Erkekle yarışan ve onlar gibi olmaya özenen kadınların, sonuçta erkek gibi davranmaya başladıklarını ve yönetimde aynı tavırları sergilediklerini görmek, insanda, iki cins arasında rekabet yerine sanki kendi yaratılışlarına uygun davranmalarının daha sağlıklı ve olumlu neticeler vereceği hissini uyandırıyor.

Kadının da erkeğin de “insan” olduğu gerçeğinden yola çıkarak, farklı özelliklere sahip iki cins olarak değerlendirmesini bilirsek, diğer canlılardan çok daha farklı ve üstün meziyetlerle yaratılmış olduğumuzun da belki farkına varıp daha güzel daha mutlu bir hayat yaşayabiliriz.

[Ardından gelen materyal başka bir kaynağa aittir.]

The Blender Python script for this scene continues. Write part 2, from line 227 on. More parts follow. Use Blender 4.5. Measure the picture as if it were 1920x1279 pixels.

Yoksa Anneler Günü, Sevgililer Günü, Kadınlar Günü kutlamalarıyla senede 3 günlük bir gösterişle bir elmanın yarısı gibi bizi bütünleyen kadınların ne gönlünü alabiliriz ne hakkını ödeyebiliriz.

Bu duygularla Dünya Emekçi Kadınlar Gününde bütün kadınlarımıza hak ettikleri şekilde bir yaşam, huzur ve mutluluklar diliyorum.